Financing and insurance are still new concepts to Russian buyers, but they are gaining acceptance.

In 2004, Rolf set up its own financing unit, Rolf Pronto, and its dealerships averaged 22 percent of its sales on credit. This year Rolf expects to increase that to 40 percent.

Leasing also is starting in Russia. Soloviov says leases will be 1 to 3 percent of volume this year, from none a year ago.

"Under the old system, customers would save four or five years to buy a car," Soloviov says. "Now they can change cars every three years."

Inomarka is in demand. Foreign cars are coming.
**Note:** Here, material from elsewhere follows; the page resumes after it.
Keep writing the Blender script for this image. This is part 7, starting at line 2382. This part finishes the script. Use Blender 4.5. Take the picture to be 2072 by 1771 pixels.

Hummers are hot.

Says Soloviov with a smile: "Like a lot of things, life is changing."

http://www.autoweek.com/apps/pbcs.dll/article?AID=/20060721/FREE/60717019/1041/TOC01ARCHIVE
 
Re: Foreign brands are hot in growing Russian market

Interesting insight.

For example, Hummer customers who expect to pay cash for an H2 sometimes arrive at the dealership carrying plastic bags stuffed with U.S. money.

:shock:
 
Not quite true all that, New Russians get whatever cars they want, I've already seen a Zonda there, SLR, few Lambos...
 
Re: Foreign brands are hot in growing Russian market

fbc said:
Interesting insight.

For example, Hummer customers who expect to pay cash for an H2 sometimes arrive at the dealership carrying plastic bags stuffed with U.S. money.

:shock:

Well that happens when banknotes have only low values :roll: With Euro's that wouldnt happen.
 
Re: Foreign brands are hot in growing Russian market

hajj said:
fbc said:
Interesting insight.

For example, Hummer customers who expect to pay cash for an H2 sometimes arrive at the dealership carrying plastic bags stuffed with U.S. money.

:shock:

Well that happens when banknotes have only low values :roll: With Euro's that wouldnt happen.

No, that's not the reason. As stated in the article thats how it been done for years. In many cases the money comes from criminal activities.